**WHAT IS EXPECTED:** Repeat each entry in full, exactly.

══════════

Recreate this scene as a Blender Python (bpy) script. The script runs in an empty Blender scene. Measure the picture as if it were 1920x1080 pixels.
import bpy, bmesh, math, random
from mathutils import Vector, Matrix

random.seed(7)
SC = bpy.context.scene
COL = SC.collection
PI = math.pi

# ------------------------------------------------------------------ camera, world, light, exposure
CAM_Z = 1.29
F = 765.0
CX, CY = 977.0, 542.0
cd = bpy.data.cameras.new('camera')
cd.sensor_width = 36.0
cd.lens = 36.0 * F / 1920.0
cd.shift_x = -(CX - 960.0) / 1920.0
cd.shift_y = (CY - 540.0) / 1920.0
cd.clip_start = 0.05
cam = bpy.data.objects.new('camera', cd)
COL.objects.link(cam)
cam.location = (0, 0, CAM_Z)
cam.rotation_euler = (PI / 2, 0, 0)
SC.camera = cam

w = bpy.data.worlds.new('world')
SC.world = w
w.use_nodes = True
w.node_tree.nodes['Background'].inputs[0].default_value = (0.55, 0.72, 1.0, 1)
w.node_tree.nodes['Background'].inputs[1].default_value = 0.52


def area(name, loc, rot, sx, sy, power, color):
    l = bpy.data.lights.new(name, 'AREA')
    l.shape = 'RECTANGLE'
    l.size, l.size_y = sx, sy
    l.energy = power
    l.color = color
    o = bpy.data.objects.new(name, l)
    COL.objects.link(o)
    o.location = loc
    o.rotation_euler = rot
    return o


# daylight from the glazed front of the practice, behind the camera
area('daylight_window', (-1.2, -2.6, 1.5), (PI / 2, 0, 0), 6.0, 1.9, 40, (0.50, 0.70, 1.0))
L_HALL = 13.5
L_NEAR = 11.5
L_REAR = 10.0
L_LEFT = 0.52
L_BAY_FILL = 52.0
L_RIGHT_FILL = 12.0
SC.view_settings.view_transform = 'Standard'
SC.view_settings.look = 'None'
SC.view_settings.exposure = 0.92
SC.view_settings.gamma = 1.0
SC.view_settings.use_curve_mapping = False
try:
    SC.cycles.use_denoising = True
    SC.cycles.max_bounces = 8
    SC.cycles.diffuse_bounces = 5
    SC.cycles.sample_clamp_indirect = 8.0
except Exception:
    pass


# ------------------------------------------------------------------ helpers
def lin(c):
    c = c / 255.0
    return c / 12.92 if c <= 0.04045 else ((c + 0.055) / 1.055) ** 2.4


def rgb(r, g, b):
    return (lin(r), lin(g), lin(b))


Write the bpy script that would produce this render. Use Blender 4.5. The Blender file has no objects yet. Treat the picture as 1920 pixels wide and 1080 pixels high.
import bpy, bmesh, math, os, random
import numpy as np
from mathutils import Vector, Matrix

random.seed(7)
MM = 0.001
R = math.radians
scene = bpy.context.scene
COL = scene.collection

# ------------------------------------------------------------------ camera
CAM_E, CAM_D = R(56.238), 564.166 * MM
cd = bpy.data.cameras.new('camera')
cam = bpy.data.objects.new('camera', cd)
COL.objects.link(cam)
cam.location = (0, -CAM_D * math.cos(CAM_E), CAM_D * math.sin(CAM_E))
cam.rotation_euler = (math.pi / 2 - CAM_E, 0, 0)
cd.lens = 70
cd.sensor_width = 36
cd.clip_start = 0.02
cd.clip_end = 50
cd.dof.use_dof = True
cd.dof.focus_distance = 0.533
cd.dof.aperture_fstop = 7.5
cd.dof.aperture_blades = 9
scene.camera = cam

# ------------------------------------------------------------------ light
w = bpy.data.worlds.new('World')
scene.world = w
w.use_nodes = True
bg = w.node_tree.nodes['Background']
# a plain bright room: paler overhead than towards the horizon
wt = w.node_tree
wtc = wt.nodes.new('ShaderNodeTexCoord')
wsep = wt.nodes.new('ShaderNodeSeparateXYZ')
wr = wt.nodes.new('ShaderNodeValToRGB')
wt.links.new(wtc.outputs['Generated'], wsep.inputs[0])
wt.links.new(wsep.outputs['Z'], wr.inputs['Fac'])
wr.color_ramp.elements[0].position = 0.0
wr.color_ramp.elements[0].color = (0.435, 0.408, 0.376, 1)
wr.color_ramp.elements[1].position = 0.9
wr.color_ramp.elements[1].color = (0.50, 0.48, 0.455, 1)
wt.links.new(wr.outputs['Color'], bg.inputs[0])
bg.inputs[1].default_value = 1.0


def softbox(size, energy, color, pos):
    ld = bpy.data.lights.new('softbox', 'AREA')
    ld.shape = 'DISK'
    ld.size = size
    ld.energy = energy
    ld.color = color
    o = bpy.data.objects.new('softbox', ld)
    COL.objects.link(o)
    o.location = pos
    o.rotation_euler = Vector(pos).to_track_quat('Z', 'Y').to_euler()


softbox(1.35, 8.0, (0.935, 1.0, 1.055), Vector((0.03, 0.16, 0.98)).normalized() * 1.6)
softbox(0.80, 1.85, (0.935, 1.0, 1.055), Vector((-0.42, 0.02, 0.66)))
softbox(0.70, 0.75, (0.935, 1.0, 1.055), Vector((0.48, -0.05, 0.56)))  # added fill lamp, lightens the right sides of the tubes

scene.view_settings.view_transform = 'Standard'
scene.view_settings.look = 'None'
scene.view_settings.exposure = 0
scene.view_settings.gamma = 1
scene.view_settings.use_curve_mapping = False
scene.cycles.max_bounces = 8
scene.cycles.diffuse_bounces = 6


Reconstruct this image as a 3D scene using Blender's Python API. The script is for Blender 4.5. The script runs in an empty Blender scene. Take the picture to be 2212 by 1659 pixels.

══════════

**SOLUTION FOR THIS TASK:**
Recreate this scene as a Blender Python (bpy) script. The script runs in an empty Blender scene. Measure the picture as if it were 1920x1080 pixels.
import bpy, bmesh, math, random
from mathutils import Vector, Matrix

random.seed(7)
SC = bpy.context.scene
COL = SC.collection
PI = math.pi

# ------------------------------------------------------------------ camera, world, light, exposure
CAM_Z = 1.29
F = 765.0
CX, CY = 977.0, 542.0
cd = bpy.data.cameras.new('camera')
cd.sensor_width = 36.0
cd.lens = 36.0 * F / 1920.0
cd.shift_x = -(CX - 960.0) / 1920.0
cd.shift_y = (CY - 540.0) / 1920.0
cd.clip_start = 0.05
cam = bpy.data.objects.new('camera', cd)
COL.objects.link(cam)
cam.location = (0, 0, CAM_Z)
cam.rotation_euler = (PI / 2, 0, 0)
SC.camera = cam

w = bpy.data.worlds.new('world')
SC.world = w
w.use_nodes = True
w.node_tree.nodes['Background'].inputs[0].default_value = (0.55, 0.72, 1.0, 1)
w.node_tree.nodes['Background'].inputs[1].default_value = 0.52


def area(name, loc, rot, sx, sy, power, color):
    l = bpy.data.lights.new(name, 'AREA')
    l.shape = 'RECTANGLE'
    l.size, l.size_y = sx, sy
    l.energy = power
    l.color = color
    o = bpy.data.objects.new(name, l)
    COL.objects.link(o)
    o.location = loc
    o.rotation_euler = rot
    return o


# daylight from the glazed front of the practice, behind the camera
area('daylight_window', (-1.2, -2.6, 1.5), (PI / 2, 0, 0), 6.0, 1.9, 40, (0.50, 0.70, 1.0))
L_HALL = 13.5
L_NEAR = 11.5
L_REAR = 10.0
L_LEFT = 0.52
L_BAY_FILL = 52.0
L_RIGHT_FILL = 12.0
SC.view_settings.view_transform = 'Standard'
SC.view_settings.look = 'None'
SC.view_settings.exposure = 0.92
SC.view_settings.gamma = 1.0
SC.view_settings.use_curve_mapping = False
try:
    SC.cycles.use_denoising = True
    SC.cycles.max_bounces = 8
    SC.cycles.diffuse_bounces = 5
    SC.cycles.sample_clamp_indirect = 8.0
except Exception:
    pass


# ------------------------------------------------------------------ helpers
def lin(c):
    c = c / 255.0
    return c / 12.92 if c <= 0.04045 else ((c + 0.055) / 1.055) ** 2.4


def rgb(r, g, b):
    return (lin(r), lin(g), lin(b))


Write the bpy script that would produce this render. Use Blender 4.5. The Blender file has no objects yet. Treat the picture as 1920 pixels wide and 1080 pixels high.
import bpy, bmesh, math, os, random
import numpy as np
from mathutils import Vector, Matrix

random.seed(7)
MM = 0.001
R = math.radians
scene = bpy.context.scene
COL = scene.collection

# ------------------------------------------------------------------ camera
CAM_E, CAM_D = R(56.238), 564.166 * MM
cd = bpy.data.cameras.new('camera')
cam = bpy.data.objects.new('camera', cd)
COL.objects.link(cam)
cam.location = (0, -CAM_D * math.cos(CAM_E), CAM_D * math.sin(CAM_E))
cam.rotation_euler = (math.pi / 2 - CAM_E, 0, 0)
cd.lens = 70
cd.sensor_width = 36
cd.clip_start = 0.02
cd.clip_end = 50
cd.dof.use_dof = True
cd.dof.focus_distance = 0.533
cd.dof.aperture_fstop = 7.5
cd.dof.aperture_blades = 9
scene.camera = cam

# ------------------------------------------------------------------ light
w = bpy.data.worlds.new('World')
scene.world = w
w.use_nodes = True
bg = w.node_tree.nodes['Background']
# a plain bright room: paler overhead than towards the horizon
wt = w.node_tree
wtc = wt.nodes.new('ShaderNodeTexCoord')
wsep = wt.nodes.new('ShaderNodeSeparateXYZ')
wr = wt.nodes.new('ShaderNodeValToRGB')
wt.links.new(wtc.outputs['Generated'], wsep.inputs[0])
wt.links.new(wsep.outputs['Z'], wr.inputs['Fac'])
wr.color_ramp.elements[0].position = 0.0
wr.color_ramp.elements[0].color = (0.435, 0.408, 0.376, 1)
wr.color_ramp.elements[1].position = 0.9
wr.color_ramp.elements[1].color = (0.50, 0.48, 0.455, 1)
wt.links.new(wr.outputs['Color'], bg.inputs[0])
bg.inputs[1].default_value = 1.0


def softbox(size, energy, color, pos):
    ld = bpy.data.lights.new('softbox', 'AREA')
    ld.shape = 'DISK'
    ld.size = size
    ld.energy = energy
    ld.color = color
    o = bpy.data.objects.new('softbox', ld)
    COL.objects.link(o)
    o.location = pos
    o.rotation_euler = Vector(pos).to_track_quat('Z', 'Y').to_euler()


softbox(1.35, 8.0, (0.935, 1.0, 1.055), Vector((0.03, 0.16, 0.98)).normalized() * 1.6)
softbox(0.80, 1.85, (0.935, 1.0, 1.055), Vector((-0.42, 0.02, 0.66)))
softbox(0.70, 0.75, (0.935, 1.0, 1.055), Vector((0.48, -0.05, 0.56)))  # added fill lamp, lightens the right sides of the tubes

scene.view_settings.view_transform = 'Standard'
scene.view_settings.look = 'None'
scene.view_settings.exposure = 0
scene.view_settings.gamma = 1
scene.view_settings.use_curve_mapping = False
scene.cycles.max_bounces = 8
scene.cycles.diffuse_bounces = 6


Reconstruct this image as a 3D scene using Blender's Python API. The script is for Blender 4.5. The script runs in an empty Blender scene. Take the picture to be 2212 by 1659 pixels.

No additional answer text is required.